Why the optimism? First, the revolution in information technology will finally show up in the productivity numbers. Second, community colleges will provide less-skilled workers with the education and training needed to work with the new technologies. And third, globalization -- far from squeezing the middle class a la Buchanan -- will open up new employment opportunities and raise the wages of U.S. workers. Technology, education, and globalization will combine to open a new golden era for the American economy.
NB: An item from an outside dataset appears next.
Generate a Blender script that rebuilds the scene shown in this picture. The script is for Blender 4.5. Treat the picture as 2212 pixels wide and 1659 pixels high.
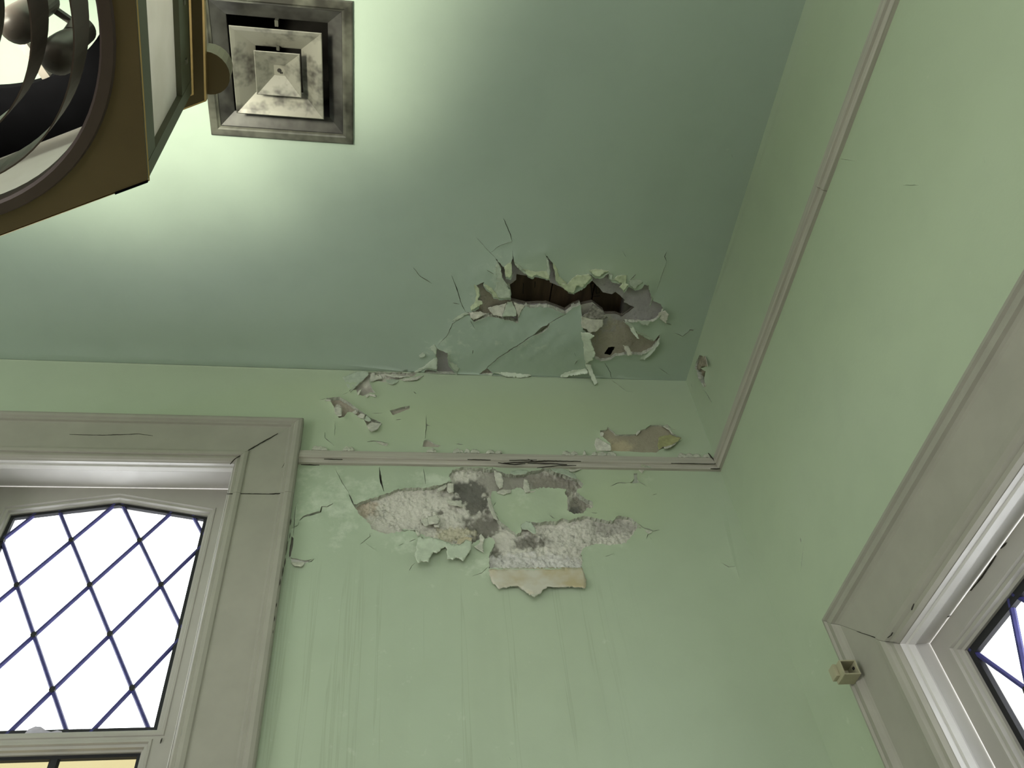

On the face of it, Davis and Wessel's consummate optimism is easy to ridicule, but if you can get beyond the first few pages, you'll find yourself less of a skeptic by the end of the book. The two authors have done their homework. Their claims are based on a close reading of the economics literature and are buttressed by extensive interviewing. The idea that computers will soon give rise to a much-delayed productivity boom, for example, draws on Stanford economic historian Paul David's analogy with the gradual introduction of electricity in the nation's factories during the early part of the century. It is also nicely illustrated by the story of Maytag Corp.'s early years in Newton, Iowa, based on interviews with several surviving Maytag employees. The claims on education and globalization are also developed convincingly, combining insights from the academic literature with anecdotes from the lives of real people.